The unshaded half of the water garden is covered with pickerel weed and one struggling yellow waterlily--no oxygenators that I can see. Filter is a bio-mechanical filter.
Should l add some oxygenators in anticipation of an algae bloom next year?
We have several apparently hardy goldfish and some trapdoor snails and I am concerned since I read several places that while oxygenators give off oxygen during the day, they take it up again during the night.
Any suggestions or experience on the following three:
Dwarf Sagittaria (Sagittaria natans)
Hornwort (Ceratophyllum demersum)
Eel grass (Vallisneria americana)
Where is the best place to get them--garden centers and nurseries, aquarium supply places, or some place 'online'?
Is there a way to 'disinfect' them so I don't introduce anything unexpected when I add them to the water garden?
(Almost seems silly considering the ducks and birds that visit undoubtedly introduce all kinds of things I'l never know about!)
Thanks for your thoughts,
Teresa
(zone 7, Chesapeake Bay region)
Favorite native oxygenators?
Teresa,
I found the best oxegenator to be Anachris. This is a runner that floats freely with neutral bouyancy in the water. It oxegenates and cleans the water of fish poo. It does not, however totally eradicate fish poo. Good thing too because I pump the stuff out of the bottom of my pond to feed my brugs and elephant ears with.
I also have hornwort in my pond.
Both of these plants can be bought at any aquarium store including PetSmart and the other big one.
But both can over grow your pond or aqaurium and must be thinned out periodically. Like mine needs to be right now.
As far as the lack of oxygenating during the night, it hasn't seemed to be harmful to the 5 goldfish I have in my stillwater 350 gallon pond.
Molly
:^)))
My best experianse has been what they call parrots feather. My two small ponds are mostly shady and that stuff just grows and grows. I just lay it in the water and I have to take bucket fulls over to the nieghbors big pond for the koi to eat. I used to have koi but they ate my parrots feather and river snails and dig the dirt out of my lillies and muck up the ponds.
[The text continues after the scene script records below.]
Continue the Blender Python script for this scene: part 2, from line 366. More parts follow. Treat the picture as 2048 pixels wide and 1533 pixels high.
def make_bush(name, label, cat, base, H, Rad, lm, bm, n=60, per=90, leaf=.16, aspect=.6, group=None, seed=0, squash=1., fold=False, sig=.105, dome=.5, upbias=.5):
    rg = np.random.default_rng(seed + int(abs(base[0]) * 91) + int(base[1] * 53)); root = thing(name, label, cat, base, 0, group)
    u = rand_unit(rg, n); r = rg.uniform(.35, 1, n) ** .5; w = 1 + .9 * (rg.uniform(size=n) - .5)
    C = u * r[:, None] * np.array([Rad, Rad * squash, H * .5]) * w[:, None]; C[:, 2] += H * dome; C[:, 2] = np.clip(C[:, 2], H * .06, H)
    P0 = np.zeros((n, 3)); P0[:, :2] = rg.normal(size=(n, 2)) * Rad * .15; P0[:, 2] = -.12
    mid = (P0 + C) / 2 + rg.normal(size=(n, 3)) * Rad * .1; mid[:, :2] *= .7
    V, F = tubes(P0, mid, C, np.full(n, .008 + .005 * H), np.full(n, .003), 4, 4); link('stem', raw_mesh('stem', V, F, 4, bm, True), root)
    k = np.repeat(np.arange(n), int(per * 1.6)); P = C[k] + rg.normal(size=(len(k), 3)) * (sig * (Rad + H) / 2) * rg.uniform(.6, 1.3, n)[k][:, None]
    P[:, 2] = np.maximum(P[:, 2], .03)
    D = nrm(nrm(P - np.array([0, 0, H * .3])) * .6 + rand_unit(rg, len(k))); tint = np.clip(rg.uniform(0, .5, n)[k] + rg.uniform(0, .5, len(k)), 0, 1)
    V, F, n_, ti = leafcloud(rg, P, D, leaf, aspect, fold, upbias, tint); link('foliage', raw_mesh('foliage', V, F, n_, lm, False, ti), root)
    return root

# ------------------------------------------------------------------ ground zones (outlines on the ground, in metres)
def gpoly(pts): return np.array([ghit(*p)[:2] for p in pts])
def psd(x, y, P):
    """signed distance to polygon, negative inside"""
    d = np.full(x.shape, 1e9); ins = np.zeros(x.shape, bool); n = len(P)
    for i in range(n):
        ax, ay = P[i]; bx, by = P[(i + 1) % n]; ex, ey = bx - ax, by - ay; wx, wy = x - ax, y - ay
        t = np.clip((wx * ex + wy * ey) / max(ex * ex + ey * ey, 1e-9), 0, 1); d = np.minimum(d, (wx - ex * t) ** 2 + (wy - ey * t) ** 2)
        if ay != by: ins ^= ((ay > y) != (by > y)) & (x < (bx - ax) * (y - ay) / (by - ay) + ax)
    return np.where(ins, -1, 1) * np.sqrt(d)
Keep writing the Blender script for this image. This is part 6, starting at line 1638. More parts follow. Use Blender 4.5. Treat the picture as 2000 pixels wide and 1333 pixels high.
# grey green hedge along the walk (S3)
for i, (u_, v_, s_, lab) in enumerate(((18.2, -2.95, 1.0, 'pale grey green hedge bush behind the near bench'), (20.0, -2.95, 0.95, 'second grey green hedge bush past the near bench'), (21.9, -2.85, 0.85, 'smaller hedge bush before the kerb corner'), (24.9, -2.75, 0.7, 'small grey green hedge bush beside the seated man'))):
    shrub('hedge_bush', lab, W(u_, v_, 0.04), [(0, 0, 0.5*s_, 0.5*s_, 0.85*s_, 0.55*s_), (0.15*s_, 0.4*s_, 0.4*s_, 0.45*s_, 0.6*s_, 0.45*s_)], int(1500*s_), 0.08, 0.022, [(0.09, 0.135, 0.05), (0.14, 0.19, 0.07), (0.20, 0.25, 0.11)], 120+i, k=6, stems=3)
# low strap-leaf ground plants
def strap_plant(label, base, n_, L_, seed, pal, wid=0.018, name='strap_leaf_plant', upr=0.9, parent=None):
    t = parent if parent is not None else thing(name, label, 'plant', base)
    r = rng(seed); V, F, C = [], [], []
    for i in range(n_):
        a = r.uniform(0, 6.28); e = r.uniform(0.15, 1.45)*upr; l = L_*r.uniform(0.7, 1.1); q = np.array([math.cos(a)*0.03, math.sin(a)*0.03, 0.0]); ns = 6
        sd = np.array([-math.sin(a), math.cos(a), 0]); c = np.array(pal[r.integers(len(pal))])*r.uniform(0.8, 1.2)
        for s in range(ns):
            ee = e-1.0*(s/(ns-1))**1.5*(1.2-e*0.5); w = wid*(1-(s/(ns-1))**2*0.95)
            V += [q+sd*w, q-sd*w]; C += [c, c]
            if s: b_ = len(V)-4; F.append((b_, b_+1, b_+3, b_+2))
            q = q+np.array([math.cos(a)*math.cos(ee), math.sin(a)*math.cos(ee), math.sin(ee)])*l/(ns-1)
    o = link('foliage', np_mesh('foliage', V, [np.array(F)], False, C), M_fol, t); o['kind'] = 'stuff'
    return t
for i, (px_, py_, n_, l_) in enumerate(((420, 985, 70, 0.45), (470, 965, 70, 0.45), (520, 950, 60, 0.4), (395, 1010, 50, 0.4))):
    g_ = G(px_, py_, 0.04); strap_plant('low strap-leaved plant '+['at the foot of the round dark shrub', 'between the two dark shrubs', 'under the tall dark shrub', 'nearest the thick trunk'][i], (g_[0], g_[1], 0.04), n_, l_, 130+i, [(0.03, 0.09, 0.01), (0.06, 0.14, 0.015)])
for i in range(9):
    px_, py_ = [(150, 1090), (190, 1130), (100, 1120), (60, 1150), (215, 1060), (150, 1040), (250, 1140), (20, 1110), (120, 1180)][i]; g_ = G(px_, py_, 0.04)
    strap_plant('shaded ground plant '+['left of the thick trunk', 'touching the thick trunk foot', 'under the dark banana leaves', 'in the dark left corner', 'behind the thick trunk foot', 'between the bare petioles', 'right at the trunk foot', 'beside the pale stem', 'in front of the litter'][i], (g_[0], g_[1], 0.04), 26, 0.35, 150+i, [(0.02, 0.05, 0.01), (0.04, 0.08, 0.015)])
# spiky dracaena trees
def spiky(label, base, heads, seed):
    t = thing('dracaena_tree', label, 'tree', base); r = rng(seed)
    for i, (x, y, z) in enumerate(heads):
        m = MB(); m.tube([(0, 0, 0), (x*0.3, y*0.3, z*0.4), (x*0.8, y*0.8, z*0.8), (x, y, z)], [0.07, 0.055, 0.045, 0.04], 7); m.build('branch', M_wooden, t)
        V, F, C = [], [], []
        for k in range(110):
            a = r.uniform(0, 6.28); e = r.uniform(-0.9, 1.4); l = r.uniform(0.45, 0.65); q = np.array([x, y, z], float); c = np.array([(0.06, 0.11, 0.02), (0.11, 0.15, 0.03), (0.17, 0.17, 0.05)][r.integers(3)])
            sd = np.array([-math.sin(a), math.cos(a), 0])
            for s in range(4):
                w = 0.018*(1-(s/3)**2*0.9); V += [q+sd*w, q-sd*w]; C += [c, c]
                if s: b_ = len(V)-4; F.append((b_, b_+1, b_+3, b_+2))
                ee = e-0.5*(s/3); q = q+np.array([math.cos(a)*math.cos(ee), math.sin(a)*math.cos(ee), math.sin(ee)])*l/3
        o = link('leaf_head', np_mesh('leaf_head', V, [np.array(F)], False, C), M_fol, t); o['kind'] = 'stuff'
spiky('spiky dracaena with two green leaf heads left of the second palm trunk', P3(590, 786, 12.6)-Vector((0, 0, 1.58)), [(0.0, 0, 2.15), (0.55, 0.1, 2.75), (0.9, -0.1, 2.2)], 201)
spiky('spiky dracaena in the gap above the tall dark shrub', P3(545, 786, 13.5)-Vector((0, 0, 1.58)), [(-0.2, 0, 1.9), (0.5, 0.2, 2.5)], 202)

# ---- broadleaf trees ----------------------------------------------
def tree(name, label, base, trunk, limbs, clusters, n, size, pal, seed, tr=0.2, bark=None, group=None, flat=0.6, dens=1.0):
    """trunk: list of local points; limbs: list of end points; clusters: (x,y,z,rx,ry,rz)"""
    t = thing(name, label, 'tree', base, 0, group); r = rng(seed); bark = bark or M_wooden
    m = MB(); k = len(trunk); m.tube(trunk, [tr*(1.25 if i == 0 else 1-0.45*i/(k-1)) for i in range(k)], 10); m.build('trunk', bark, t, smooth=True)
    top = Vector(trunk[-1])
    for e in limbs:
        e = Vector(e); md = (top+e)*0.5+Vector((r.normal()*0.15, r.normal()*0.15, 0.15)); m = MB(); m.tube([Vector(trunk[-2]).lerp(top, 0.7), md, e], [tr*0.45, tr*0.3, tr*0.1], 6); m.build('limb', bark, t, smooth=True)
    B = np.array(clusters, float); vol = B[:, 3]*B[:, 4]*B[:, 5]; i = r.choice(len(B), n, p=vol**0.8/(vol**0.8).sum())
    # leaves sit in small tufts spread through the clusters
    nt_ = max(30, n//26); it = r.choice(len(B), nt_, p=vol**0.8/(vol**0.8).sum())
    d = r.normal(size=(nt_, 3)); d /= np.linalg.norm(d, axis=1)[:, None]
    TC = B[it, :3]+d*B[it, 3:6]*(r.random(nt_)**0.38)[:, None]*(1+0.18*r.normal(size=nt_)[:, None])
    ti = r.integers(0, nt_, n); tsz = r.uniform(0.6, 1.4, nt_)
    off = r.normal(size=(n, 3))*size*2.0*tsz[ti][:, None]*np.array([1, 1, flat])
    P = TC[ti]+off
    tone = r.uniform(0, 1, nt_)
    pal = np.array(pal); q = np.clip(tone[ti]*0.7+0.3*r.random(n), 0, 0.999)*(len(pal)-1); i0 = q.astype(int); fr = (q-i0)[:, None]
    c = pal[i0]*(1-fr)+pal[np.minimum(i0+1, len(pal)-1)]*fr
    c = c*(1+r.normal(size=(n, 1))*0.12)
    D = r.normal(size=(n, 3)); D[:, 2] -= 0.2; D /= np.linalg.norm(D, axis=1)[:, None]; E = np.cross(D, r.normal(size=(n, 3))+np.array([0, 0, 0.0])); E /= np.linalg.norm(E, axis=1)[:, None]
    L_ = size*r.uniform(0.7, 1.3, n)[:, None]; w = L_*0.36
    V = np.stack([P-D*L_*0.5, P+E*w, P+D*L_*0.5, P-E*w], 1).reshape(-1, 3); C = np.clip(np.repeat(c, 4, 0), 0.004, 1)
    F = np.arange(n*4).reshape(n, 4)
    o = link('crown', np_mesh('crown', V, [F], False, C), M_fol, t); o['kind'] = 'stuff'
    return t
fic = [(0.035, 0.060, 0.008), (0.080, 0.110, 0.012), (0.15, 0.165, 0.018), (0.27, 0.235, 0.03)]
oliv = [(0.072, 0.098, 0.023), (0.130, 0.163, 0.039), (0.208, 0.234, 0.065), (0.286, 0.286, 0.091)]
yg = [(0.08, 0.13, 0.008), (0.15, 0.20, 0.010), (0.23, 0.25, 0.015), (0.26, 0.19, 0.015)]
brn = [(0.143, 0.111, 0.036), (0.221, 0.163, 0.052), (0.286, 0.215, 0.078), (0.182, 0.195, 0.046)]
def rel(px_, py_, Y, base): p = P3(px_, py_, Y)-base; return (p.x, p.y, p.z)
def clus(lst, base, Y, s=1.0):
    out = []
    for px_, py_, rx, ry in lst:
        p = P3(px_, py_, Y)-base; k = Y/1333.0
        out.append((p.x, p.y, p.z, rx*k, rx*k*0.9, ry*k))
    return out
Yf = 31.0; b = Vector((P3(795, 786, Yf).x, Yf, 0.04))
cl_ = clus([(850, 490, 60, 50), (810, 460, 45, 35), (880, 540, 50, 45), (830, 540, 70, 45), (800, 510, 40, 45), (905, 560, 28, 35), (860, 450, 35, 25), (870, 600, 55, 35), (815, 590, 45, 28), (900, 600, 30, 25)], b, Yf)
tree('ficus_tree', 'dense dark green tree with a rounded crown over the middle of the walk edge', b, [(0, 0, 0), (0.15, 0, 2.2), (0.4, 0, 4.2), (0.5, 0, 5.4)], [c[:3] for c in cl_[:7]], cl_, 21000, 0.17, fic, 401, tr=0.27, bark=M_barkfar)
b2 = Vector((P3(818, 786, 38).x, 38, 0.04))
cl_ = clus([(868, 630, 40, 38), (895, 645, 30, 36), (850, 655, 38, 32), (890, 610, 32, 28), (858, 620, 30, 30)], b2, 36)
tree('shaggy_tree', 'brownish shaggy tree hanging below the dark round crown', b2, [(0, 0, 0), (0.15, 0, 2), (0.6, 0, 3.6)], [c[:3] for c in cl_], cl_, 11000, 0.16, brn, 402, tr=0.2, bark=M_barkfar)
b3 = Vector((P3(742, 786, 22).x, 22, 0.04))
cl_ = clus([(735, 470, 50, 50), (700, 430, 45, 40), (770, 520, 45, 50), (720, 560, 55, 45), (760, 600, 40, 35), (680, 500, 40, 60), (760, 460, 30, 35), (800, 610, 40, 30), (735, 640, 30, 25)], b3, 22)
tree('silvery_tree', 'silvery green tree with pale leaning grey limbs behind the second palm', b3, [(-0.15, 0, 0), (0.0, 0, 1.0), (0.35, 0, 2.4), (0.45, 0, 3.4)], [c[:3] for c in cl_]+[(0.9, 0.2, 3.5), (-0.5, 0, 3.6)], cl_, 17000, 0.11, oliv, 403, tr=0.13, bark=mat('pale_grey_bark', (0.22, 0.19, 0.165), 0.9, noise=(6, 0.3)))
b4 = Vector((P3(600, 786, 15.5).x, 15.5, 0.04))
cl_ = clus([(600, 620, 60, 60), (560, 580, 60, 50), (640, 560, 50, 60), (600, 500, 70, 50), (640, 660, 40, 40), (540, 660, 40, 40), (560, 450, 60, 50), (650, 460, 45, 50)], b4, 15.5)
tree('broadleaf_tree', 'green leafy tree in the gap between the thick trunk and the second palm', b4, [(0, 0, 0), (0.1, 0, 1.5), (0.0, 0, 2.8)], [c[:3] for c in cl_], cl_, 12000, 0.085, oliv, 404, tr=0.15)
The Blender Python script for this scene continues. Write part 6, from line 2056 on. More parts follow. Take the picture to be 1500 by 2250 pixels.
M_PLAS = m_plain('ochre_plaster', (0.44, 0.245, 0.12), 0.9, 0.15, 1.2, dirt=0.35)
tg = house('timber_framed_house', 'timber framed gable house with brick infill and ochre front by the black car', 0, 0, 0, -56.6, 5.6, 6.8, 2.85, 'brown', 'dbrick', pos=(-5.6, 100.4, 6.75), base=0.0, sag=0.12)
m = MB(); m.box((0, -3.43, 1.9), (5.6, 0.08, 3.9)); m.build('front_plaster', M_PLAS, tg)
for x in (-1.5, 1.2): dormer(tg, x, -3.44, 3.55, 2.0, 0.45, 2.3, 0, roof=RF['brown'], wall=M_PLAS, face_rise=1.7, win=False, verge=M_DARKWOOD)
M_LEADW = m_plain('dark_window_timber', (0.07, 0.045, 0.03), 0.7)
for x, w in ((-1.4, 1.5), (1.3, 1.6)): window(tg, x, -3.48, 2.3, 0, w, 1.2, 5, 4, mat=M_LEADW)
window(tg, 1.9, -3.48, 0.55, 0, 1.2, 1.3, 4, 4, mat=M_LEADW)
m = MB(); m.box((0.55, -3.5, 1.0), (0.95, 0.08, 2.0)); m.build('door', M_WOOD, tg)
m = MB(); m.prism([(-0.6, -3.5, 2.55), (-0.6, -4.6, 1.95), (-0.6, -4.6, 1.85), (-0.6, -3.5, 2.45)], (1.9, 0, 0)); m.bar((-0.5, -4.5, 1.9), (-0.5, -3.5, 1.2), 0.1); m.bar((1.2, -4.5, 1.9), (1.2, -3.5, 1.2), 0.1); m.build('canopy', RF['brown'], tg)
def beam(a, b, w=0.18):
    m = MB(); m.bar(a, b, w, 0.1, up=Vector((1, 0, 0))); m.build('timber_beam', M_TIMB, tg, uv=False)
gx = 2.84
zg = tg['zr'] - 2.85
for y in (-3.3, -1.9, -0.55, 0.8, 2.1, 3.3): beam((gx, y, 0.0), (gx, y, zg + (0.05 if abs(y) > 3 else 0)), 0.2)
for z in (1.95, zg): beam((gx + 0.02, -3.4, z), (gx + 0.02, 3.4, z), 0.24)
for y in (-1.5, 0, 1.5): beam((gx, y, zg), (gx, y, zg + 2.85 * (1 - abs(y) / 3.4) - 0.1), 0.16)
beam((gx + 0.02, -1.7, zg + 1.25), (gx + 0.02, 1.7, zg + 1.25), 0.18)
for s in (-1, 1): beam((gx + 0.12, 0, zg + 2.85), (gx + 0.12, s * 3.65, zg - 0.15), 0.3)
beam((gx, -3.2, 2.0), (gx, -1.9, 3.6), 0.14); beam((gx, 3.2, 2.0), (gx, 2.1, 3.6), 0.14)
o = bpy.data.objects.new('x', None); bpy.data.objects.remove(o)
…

My ponds are crystal clear now.
If your pond gets real warm and is overstocked with fish, yups a low pressure system might cause a mass kill. If you see fish gasping at the surface at dawn oxygen levels are low. A trickle or mist spray to top the pond at dawn can be quite a treat to oxygenate the water
Anacharis, Hornwort and Cabomba are oxygenators I've grown to like over the years, easy to control in the confines of a water garden, very reliable, quite attractive in their different ways.
Plantings prior to Winter are not a bad idea where you keep fish, decent clumps make great cover for them to hide from Mr. Herons beady gaze, very effective.
By the time Spring arrives, Submerged aquatics are poised to take control of water quality, making it difficult for algaes to get going. With no submerged aquatics occupying that niche, algae has a free reign and conditions to rule the roost...
The pro's and con's of disinfecting fish has been done on other threads, I find a spoon or two of bleach in a bucket of water effective, cheap and readily available.